W Teatrze im. Iwana Franki w Iwano-Frankiwsku trwają próby przed planowaną na październik premierą spektaklu na podstawie powieści Marii Matios "I chyba nigdy nie jest inaczej" (traktuję to jako tytuł roboczy - po ukraińsku "Majże nikoły ne nawpaky").
Właśnie tłumaczę tę powieść na polski. Jest to huculska saga rodzinna, niebywale wstrząsająca jeśli chodzi o sposób traktowania historii.
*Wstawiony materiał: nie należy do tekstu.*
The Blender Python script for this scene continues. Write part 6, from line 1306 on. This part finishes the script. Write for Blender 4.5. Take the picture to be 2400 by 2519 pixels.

Maria Matios chyba jako pierwsza ukraińska pisarka tak otwarcie mówi, np. o przemocy wobec kobiet w społeczności huculskiej, w tym przemocy wojennej.
"I chyba nigdy nie jest inaczej" będzie trzecią powieścią autorki, która doczekała się swej inscenizacji na iwano-frankiwskiej scenie. Poprzednie dwie to "Nacja" i "Słodka Darusia". Oba spektakle gościły w ubiegłym roku w Polsce: "Nacja" w Rzeszowie, "Słodka Darusia" w Koszalinie. Reżyserem wszystkich jest Rostysław Derżypilski.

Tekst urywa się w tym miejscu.